__Your objective__. The records below hold a stretch from the line with "Write part 3" through the line with "O('bellows', loft(bmesh.new(), [rrect(gc"; return exactly those lines, ends included, and nothing more.
START Dataset entries
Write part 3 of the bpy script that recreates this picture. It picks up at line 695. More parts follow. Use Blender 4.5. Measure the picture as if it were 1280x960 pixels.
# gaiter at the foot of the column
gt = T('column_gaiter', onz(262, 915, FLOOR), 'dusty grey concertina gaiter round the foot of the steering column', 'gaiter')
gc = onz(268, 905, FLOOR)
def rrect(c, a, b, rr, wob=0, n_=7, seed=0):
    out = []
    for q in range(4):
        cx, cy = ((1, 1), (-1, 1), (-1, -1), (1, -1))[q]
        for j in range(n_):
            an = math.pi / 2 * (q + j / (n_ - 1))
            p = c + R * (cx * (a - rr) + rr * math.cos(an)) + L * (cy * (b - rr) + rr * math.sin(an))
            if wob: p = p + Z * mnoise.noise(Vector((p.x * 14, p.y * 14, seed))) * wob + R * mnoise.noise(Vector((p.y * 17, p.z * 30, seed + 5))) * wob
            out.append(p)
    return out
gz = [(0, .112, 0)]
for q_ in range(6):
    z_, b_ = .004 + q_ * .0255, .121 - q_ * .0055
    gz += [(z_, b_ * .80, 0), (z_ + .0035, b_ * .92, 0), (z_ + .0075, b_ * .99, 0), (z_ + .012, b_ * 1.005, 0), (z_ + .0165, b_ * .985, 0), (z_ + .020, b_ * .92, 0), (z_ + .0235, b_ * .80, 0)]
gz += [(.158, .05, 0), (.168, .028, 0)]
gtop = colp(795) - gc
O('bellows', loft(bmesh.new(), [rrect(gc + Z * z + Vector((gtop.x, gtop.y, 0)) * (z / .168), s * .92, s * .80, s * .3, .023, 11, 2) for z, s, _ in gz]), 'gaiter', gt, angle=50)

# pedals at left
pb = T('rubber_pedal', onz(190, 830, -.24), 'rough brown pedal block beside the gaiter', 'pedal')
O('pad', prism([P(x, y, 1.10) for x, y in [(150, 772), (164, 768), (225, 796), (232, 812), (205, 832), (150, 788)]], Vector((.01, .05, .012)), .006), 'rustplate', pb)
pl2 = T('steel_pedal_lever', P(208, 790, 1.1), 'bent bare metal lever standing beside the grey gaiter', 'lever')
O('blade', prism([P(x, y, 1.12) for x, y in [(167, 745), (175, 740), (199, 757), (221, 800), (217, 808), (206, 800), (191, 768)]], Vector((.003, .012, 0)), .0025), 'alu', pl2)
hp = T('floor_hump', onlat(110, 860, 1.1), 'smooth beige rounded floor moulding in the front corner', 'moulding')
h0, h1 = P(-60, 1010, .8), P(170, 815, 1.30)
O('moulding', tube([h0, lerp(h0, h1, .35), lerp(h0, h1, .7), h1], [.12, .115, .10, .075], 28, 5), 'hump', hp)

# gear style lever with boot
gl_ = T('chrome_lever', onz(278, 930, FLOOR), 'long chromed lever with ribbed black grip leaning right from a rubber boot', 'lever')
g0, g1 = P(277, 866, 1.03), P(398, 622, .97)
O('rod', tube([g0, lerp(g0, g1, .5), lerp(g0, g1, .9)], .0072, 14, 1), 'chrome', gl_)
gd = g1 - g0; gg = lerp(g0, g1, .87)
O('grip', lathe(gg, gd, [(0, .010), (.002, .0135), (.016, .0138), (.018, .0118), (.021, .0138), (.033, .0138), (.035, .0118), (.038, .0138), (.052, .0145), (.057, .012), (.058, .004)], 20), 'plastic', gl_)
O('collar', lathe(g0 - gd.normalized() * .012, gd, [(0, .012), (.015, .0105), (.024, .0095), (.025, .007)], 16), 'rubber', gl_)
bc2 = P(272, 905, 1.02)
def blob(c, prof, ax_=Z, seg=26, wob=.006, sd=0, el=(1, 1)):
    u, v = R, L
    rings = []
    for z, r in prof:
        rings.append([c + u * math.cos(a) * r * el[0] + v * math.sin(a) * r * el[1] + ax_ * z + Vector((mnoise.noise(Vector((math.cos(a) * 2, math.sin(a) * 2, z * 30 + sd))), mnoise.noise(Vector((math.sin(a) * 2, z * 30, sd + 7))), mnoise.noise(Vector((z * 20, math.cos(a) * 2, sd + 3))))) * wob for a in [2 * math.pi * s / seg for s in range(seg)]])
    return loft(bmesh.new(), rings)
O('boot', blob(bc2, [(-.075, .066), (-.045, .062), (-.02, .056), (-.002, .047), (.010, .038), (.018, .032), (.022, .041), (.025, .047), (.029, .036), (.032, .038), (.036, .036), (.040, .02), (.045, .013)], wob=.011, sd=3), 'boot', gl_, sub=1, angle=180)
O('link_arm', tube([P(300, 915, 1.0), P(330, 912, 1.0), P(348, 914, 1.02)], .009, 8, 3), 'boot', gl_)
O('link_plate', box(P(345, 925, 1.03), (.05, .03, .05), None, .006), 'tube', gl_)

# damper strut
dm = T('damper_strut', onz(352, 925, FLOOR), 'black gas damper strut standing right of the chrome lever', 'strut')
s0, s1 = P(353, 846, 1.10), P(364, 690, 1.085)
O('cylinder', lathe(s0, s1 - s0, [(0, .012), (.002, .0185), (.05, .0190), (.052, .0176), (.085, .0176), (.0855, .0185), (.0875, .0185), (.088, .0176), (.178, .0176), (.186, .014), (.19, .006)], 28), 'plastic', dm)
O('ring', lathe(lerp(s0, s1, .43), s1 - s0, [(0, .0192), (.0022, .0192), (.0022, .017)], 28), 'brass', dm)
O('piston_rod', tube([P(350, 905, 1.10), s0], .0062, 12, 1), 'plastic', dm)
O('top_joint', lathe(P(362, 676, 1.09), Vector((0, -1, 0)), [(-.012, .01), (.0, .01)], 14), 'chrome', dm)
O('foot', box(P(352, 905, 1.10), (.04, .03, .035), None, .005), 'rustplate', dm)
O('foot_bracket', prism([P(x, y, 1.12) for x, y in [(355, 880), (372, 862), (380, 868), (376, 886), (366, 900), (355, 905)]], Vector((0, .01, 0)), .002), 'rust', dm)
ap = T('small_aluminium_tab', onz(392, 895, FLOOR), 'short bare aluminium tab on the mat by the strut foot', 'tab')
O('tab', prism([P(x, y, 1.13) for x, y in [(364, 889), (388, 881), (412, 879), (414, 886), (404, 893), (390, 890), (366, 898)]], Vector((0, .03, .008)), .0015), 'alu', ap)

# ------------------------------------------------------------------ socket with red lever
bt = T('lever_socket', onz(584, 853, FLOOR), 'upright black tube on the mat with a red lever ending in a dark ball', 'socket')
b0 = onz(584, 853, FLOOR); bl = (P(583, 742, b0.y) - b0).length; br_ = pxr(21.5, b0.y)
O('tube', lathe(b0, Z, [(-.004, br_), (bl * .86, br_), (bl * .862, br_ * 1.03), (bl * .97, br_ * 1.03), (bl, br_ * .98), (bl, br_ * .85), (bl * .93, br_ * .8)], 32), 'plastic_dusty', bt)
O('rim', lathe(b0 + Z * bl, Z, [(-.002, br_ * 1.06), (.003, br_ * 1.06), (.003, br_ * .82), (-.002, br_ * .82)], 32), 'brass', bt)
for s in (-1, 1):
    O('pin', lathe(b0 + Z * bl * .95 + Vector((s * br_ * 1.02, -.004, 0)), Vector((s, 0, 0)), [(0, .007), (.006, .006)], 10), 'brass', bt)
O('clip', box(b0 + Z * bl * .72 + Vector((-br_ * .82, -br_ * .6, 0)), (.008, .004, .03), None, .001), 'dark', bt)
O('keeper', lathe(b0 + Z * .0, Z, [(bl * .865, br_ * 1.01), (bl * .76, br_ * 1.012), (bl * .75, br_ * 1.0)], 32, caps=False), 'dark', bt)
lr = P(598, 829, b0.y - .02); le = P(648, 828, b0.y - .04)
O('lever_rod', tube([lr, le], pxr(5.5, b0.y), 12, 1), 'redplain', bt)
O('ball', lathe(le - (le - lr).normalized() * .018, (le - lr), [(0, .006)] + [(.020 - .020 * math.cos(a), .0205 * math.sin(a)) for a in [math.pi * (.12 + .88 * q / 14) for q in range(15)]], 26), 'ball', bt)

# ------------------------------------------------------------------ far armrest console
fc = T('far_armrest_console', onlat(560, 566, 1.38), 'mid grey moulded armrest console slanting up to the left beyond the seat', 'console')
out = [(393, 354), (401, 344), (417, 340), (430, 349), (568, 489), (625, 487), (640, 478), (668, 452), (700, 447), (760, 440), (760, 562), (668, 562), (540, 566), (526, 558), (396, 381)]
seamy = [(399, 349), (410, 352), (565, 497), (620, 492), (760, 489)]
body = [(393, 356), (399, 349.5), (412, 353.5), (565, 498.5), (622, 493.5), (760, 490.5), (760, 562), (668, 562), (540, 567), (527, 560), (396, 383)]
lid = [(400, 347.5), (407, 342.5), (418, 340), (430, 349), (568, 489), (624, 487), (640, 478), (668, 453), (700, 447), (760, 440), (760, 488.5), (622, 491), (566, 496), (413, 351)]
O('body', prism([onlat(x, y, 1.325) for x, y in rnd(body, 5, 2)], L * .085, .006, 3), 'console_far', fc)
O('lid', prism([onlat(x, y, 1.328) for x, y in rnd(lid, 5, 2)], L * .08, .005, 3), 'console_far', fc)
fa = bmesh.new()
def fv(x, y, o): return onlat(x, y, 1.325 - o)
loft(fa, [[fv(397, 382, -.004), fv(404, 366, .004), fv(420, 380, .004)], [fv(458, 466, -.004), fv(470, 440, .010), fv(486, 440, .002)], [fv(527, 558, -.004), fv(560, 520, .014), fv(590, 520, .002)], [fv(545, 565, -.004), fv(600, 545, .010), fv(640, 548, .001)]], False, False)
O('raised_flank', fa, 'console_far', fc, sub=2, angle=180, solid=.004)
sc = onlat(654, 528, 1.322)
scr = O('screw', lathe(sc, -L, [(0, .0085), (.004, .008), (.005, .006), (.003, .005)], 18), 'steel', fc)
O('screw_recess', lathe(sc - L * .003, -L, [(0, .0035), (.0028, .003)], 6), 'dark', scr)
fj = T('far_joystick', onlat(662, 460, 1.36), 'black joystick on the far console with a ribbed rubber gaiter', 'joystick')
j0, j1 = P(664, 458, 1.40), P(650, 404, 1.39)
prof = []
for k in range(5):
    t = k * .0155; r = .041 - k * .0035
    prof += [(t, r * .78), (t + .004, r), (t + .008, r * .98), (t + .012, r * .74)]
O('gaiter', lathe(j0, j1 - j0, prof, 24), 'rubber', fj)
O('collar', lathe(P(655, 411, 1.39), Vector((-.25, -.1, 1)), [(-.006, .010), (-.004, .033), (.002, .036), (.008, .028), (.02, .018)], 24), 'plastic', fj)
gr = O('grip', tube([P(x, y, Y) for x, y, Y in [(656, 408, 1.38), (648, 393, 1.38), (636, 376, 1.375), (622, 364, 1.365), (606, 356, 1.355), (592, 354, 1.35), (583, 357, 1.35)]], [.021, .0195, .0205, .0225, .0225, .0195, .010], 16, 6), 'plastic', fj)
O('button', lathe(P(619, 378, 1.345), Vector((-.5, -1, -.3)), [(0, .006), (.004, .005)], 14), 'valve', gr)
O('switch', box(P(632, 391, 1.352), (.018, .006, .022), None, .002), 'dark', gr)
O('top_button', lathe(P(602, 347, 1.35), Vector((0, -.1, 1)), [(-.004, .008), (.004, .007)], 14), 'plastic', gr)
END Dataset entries
START Dataset entries
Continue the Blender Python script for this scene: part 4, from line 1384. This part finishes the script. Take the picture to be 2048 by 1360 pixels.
END Dataset entries
__Solved problem__.
Write part 3 of the bpy script that recreates this picture. It picks up at line 695. More parts follow. Use Blender 4.5. Measure the picture as if it were 1280x960 pixels.
# gaiter at the foot of the column
gt = T('column_gaiter', onz(262, 915, FLOOR), 'dusty grey concertina gaiter round the foot of the steering column', 'gaiter')
gc = onz(268, 905, FLOOR)
def rrect(c, a, b, rr, wob=0, n_=7, seed=0):
    out = []
    for q in range(4):
        cx, cy = ((1, 1), (-1, 1), (-1, -1), (1, -1))[q]
        for j in range(n_):
            an = math.pi / 2 * (q + j / (n_ - 1))
            p = c + R * (cx * (a - rr) + rr * math.cos(an)) + L * (cy * (b - rr) + rr * math.sin(an))
            if wob: p = p + Z * mnoise.noise(Vector((p.x * 14, p.y * 14, seed))) * wob + R * mnoise.noise(Vector((p.y * 17, p.z * 30, seed + 5))) * wob
            out.append(p)
    return out
gz = [(0, .112, 0)]
for q_ in range(6):
    z_, b_ = .004 + q_ * .0255, .121 - q_ * .0055
    gz += [(z_, b_ * .80, 0), (z_ + .0035, b_ * .92, 0), (z_ + .0075, b_ * .99, 0), (z_ + .012, b_ * 1.005, 0), (z_ + .0165, b_ * .985, 0), (z_ + .020, b_ * .92, 0), (z_ + .0235, b_ * .80, 0)]
gz += [(.158, .05, 0), (.168, .028, 0)]
gtop = colp(795) - gc
O('bellows', loft(bmesh.new(), [rrect(gc + Z * z + Vector((gtop.x, gtop.y, 0)) * (z / .168), s * .92, s * .80, s * .3, .023, 11, 2) for z, s, _ in gz]), 'gaiter', gt, angle=50)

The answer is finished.